713. The Anglican Bishop Moyes, of Armidale, N.S.W., pointed out recently that the Roman Catholic Church is an international institution with adherents in every nation and in ever clime.

Surely the true Church of Christ, who died for all men regardless of any earthly and national considerations, should transcend all national limitations and be for all men. The international character of the Catholic Church is a scandal only for those who identify nationalism and religion, and who want a different brand of religion for each different country. But one who understands the all-embracing truth and charity of Christ finds in the international character of the Catholic Church only a further argument in favor of her claim to be the one true Church of Christ.

714. He declared that the Roman Catholic Church "takes part in politics, both national and international".

So long as politics, whether national or international, are kept within the moral law, the Catholic Church has nothing to say on the subject. But if, in the name of politics, moral principles are violated, the Church has the right and the duty to condemn such an abuse, to declare the moral law which should govern national and international administration, and to plead with politicians for justice in their political decisions. If this effort to persuade politicians to use their authority and power well is to be branded as "taking part in politics," then - and then only - the charge is justified.

715. You have admitted that one and the same man - the Pope - has both temporal and spiritual power.
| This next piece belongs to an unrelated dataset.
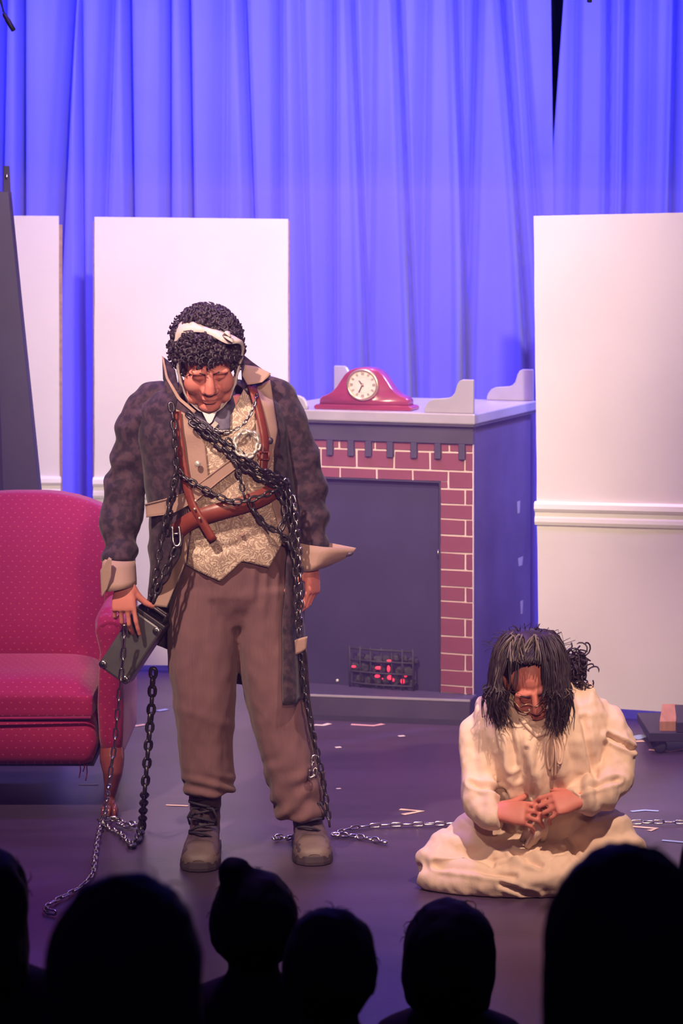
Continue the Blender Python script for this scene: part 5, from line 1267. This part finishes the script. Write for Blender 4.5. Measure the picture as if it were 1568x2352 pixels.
# ================================================================== audience, silhouetted in front of the stage
def viewer(label, px, py_top, w_px, Z, seat, hair='round', turn=0, tail=1.0, wide=1.0):
    k = Z / F; c = P(px, py_top, Z); hw = w_px * k / 2; hh = .108 if Z > 4 else hw * 1.18; cz = c.z - hh
    t = thing('person', label, 'person', Vector((c.x, Z, seat)), 'audience seen from behind')
    G = Geo(); C_ = Vector((c.x, Z, cz))
    R3 = Matrix.Rotation(math.radians(turn), 3, 'Z')
    G.ell(C_ + Vector((0, -.0, 0)), (hw * .84, .092, hh * .88), R3, 20, 14); G.ell(C_ + R3 @ Vector((0, .035, -.05)), (hw * .66, .075, hh * .7), R3, 16, 12)
    nz_ = R3 @ Vector((0, .115, -.03)); G.ell(C_ + nz_, (.013, .02, .022), R3); 
    for s in (-1, 1): G.ell(C_ + R3 @ Vector((s * hw * .86, .01, -.03)), (.012, .02, .032), R3)
    nb_ = C_ + Vector((0, -.005, -hh * .75)); sh_z = C_.z - hh - .035
    G.tube([nb_, Vector((c.x, Z - .005, sh_z + .02)), Vector((c.x, Z, sh_z - .04))], [.055, .058, .08], 14)
    rings = []
    for dz_, a, b in ((.02, .07, .06), (-.01, .15, .085), (-.05, .205 * wide, .10), (-.12, .225 * wide, .115), (-.25, .20, .12), (-.40, .18, .125)):
        z = max(sh_z + dz_, seat + .10 - .02 * dz_); rings.append([Vector((c.x + a * math.cos(q), Z + b * math.sin(q), z)) for q in [2 * math.pi * i / 28 for i in range(28)]])
    z = seat + .004; rings.append([Vector((c.x + .19 * math.cos(q), Z + .14 * math.sin(q), z)) for q in [2 * math.pi * i / 28 for i in range(28)]])
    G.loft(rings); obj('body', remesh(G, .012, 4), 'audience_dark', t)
    G = Geo(); rr = random.Random(int(px)); G.ell(C_ + Vector((0, -.012, .004)), (hw * .97, .108, hh * .99), R3, 26, 18)
    if hair == 'long':
        G.tube([C_ + Vector((0, -.02, .02)), C_ + Vector((0, -.03, -hh * .5)), C_ + Vector((0, -.03, -hh * 1.3)), C_ + Vector((0, -.04, -hh * 1.3 - .10 * tail))], [(hw * .96, .10), (hw * .98, .10), (hw * 1.0, .085), (hw * .8, .06)], 24, up=(0, 1, 0))
    if hair == 'bob':
        G.tube([C_ + Vector((0, -.01, .02)), C_ + Vector((0, -.02, -hh * .5)), C_ + Vector((0, -.02, -hh * 1.05))], [(hw * .96, .10), (hw * .98, .10), (hw * .85, .08)], 24, up=(0, 1, 0))
    if hair == 'bun':
        G.ell(C_ + Vector((-hw * .38, -.02, hh * .92)), (hw * .42, .04, hh * .30)); G.ell(C_ + Vector((-hw * .42, -.02, hh * 1.12)), (hw * .36, .035, hh * .20)); G.ell(C_ + Vector((hw * .15, -.02, hh * .82)), (hw * .45, .05, hh * .22))
    m = remesh(G, .011, 3); displace(m, lambda co, no: .005 * nz(co, 34, 34, 12) + .003 * nz(co, 80, 80, 30, 2))
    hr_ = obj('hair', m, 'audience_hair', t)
    Gw = Geo()
    for q in range(14):
        a = math.radians(rr.uniform(10, 170)); b = C_ + Vector((hw * .97 * math.cos(a), rr.uniform(-.04, .04), hh * .98 * math.sin(a))); d = Vector((math.cos(a), 0, math.sin(a))); s_ = Vector((-d.z, 0, d.x)) * rr.choice((-1, 1))
        Gw.tube([b - d * .01, b + d * .002 + s_ * .010, b + d * .003 + s_ * .022], [.0012, .001, .0005], 4)
    o = obj('stray_hairs', Gw, 'audience_hair', hr_); o['kind'] = 'stuff'
viewer('black silhouetted audience head, largest at the lower left, in front of the hanging chain', 290, 2006, 372, 3.0, .50, 'long', 0, .6)
viewer('black silhouetted audience head, largest at the right, overlapping the seated woman', 1440, 1936, 404, 3.0, .50, 'long', 5, 1.0)
viewer('dark audience head with hair knotted on top, below the standing man\'s boots', 583, 2000, 212, 5.15, -.34, 'bun', 10, 1, .8)
viewer('dark round-headed audience member between the bun-haired one and the bobbed one', 757, 2086, 226, 4.5, -.34, 'round', -8, 1, .8)
viewer('dark audience member with a smooth bobbed head below the seated woman', 1030, 2066, 222, 5.1, -.34, 'bob', 5, 1, .85)
viewer('dark audience head cut off by the left edge of the picture', -30, 1944, 205, 4.7, -.34, 'long', 20, .6)
viewer('dark audience head barely showing at the right edge of the picture', 1652, 1880, 190, 4.7, -.34, 'round', 0)

# ================================================================== thin stage haze hanging over the set
g = Geo(); g.box((0, 8.05, 1.06), (8.6, 4.1, 2.1))
hz = bpy.data.materials.new('haze'); hz.use_nodes = True; nt = hz.node_tree; nt.nodes.remove(nt.nodes['Principled BSDF'])
vol = nt.nodes.new('ShaderNodeVolumeScatter'); vol.inputs['Color'].default_value = (.50, .32, 1, 1); vol.inputs['Density'].default_value = .05; vol.inputs['Anisotropy'].default_value = .25
nt.links.new(vol.outputs[0], nt.nodes['Material Output'].inputs['Volume'])
hzo = obj('stage_haze', g, hz, None, False); tag(hzo, 'thin violet stage haze hanging over the whole set', 'haze', kind='stuff')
Since the Roman Catholic Hierarchy of Bishops throughout the world is subject to this one man, does not that make it a political Hierarchy?

No. Catholic Bishops throughout the world have spiritual jurisdiction ] over the dioceses entrusted to them. That certainly does not give them any political authority in the countries in which they reside. Nor have the Bishops the least say in the administration of the one small temporal domain subject to the civic rule of the Pope - Vatican City State.
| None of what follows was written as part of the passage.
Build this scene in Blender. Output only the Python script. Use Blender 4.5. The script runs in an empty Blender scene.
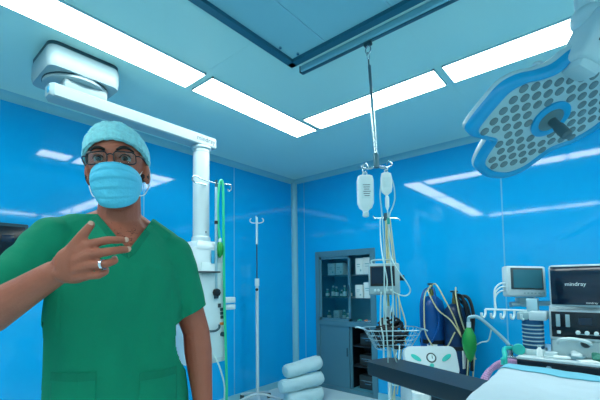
import bpy, bmesh, math, random
from mathutils import Vector, Matrix, Euler, noise
from mathutils.bvhtree import BVHTree

SC = bpy.context.scene
COL = SC.collection
PI = math.pi
rnd = random.Random(5)

# ------------------------------------------------------------------ camera, world, exposure
cam_d = bpy.data.cameras.new('camera')
cam = bpy.data.objects.new('camera', cam_d)
COL.objects.link(cam)
SC.camera = cam
cam_d.sensor_fit = 'HORIZONTAL'
cam_d.sensor_width = 36.0
cam_d.lens = 368.45 / 600 * 36.0
cam_d.shift_y = 59.85 / 600
cam_d.clip_start = 0.02
yaw, pit, rol = math.radians(49.9), math.radians(3.3875), math.radians(-0.6946)
fw = Vector((math.sin(yaw) * math.cos(pit), math.cos(yaw) * math.cos(pit), math.sin(pit)))
r0 = Vector((math.cos(yaw), -math.sin(yaw), 0))
u0 = r0.cross(fw)
rr = r0 * math.cos(rol) + u0 * math.sin(rol)
uu = -r0 * math.sin(rol) + u0 * math.cos(rol)
M = Matrix((rr, uu, -fw)).transposed().to_4x4()
M.translation = Vector((0, 0, 1.32))
cam.matrix_world = M

wd = bpy.data.worlds.new('world')
SC.world = wd
wd.use_nodes = True
wd.node_tree.nodes['Background'].inputs[0].default_value = (0.35, 0.6, 0.75, 1)
wd.node_tree.nodes['Background'].inputs[1].default_value = 0.05
SC.view_settings.view_transform = 'Standard'
SC.view_settings.look = 'None'
SC.view_settings.exposure = 0.0
SC.view_settings.gamma = 1.0
LAMP = 15.5          # emission of the ceiling light strips
LAMP_COL = (0.93, 1.0, 0.96)

# ------------------------------------------------------------------ materials
def lin(h):
    h = h.lstrip('#')
    out = []
    for i in (0, 2, 4):
        c = int(h[i:i + 2], 16) / 255
        out.append(c / 12.92 if c <= .04045 else ((c + .055) / 1.055) ** 2.4)
    return tuple(out) + (1.0,)

def mat(name, col, rough=.5, metal=0., var=.06, scale=12., bump=0., bscale=60., spec=.5, coat=0., trans=0., alpha=1., stretch=None, ior=1.45, sss=0.):
    m = bpy.data.materials.new(name)
    m.use_nodes = True
    nt = m.node_tree
    b = nt.nodes['Principled BSDF']
    c = lin(col) if isinstance(col, str) else tuple(col) + (1,)
    tc = nt.nodes.new('ShaderNodeTexCoord')
    mp = nt.nodes.new('ShaderNodeMapping')
    nt.links.new(tc.outputs['Object'], mp.inputs[0])
    if stretch: mp.inputs['Scale'].default_value = stretch
    n = nt.nodes.new('ShaderNodeTexNoise')
    n.inputs['Scale'].default_value = scale
    n.inputs['Detail'].default_value = 4
    nt.links.new(mp.outputs[0], n.inputs['Vector'])
    mx = nt.nodes.new('ShaderNodeMix'); mx.data_type = 'RGBA'
    mx.inputs[6].default_value = tuple(x * (1 - var) for x in c[:3]) + (1,)
    mx.inputs[7].default_value = tuple(min(1, x * (1 + var)) for x in c[:3]) + (1,)
    nt.links.new(n.outputs['Fac'], mx.inputs[0])
    nt.links.new(mx.outputs[2], b.inputs['Base Color'])
    b.inputs['Roughness'].default_value = rough
    b.inputs['Metallic'].default_value = metal
    b.inputs['Specular IOR Level'].default_value = spec
    b.inputs['Coat Weight'].default_value = coat
    b.inputs['Coat Roughness'].default_value = .05
    b.inputs['Transmission Weight'].default_value = trans
    b.inputs['IOR'].default_value = ior
    b.inputs['Alpha'].default_value = alpha
    if bump:
        n2 = nt.nodes.new('ShaderNodeTexNoise')
        n2.inputs['Scale'].default_value = bscale
        n2.inputs['Detail'].default_value = 3
        nt.links.new(mp.outputs[0], n2.inputs['Vector'])
        bp = nt.nodes.new('ShaderNodeBump')
        bp.inputs['Strength'].default_value = bump
        bp.inputs['Distance'].default_value = .01
        nt.links.new(n2.outputs['Fac'], bp.inputs['Height'])
        nt.links.new(bp.outputs[0], b.inputs['Normal'])
    return m

def emis(name, col, s):
    m = mat(name, '#ffffff', .4)
    b = m.node_tree.nodes['Principled BSDF']
    b.inputs['Emission Color'].default_value = tuple(col) + (1,)
    b.inputs['Emission Strength'].default_value = s
    return m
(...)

716. How can Roman Catholics be subject to one and the same man in spiritual things, yet not in political things, when one and the same man has both powers?

Quite easily. The Pope is spiritual head of the Catholic Church. Therefore all Catholics everywhere owe him spiritual allegiance. But the Pope is temporal head only of Vatican City State. Therefore only those resident in Vatican City State, whether they are Catholics or not, have to acknowledge him as their temporal ruler. It is absurd to say that because the Pope is spiritual head of the Catholic Church and temporal head of Vatican City State, the two capacities are not so separable that a man cannot owe him allegiance in one capacity but not in the other. In England, one and the same person, the King, is legally the head of both the State and of the Established Church of England. All Englishmen owe him allegiance in his capacity as head of the State. But non-Anglicans owe him no allegiance as head of the Established Church of England. Yet they are not accused of defective loyalty because of that. The King's authority extends to all politically, but not to all religiously. The Pope's authority extends to all Catholics religiously, wherever they may be, but not to all politically. Only anti-Catholic prejudice blinds people to this elementary difference.

717. If the Pope is a spiritual ruler, why so many Papal pronouncements on this world's affairs?

Because the spiritual principles which he has the duty to maintain must be applied even in this world's affairs. Catholics do not cease to be citizens of the States to which they belong, and they may not divorce their conduct as citizens from their Christian principles. The Pope would not be much of a spiritual guide if he had nothing to say about the way in which Christians should conduct even their worldly affairs, letting them go with the world in its own pagan ways without a word of protest or It advice on his part. Religion cannot be ignored in human behavior, whether individually or collectively.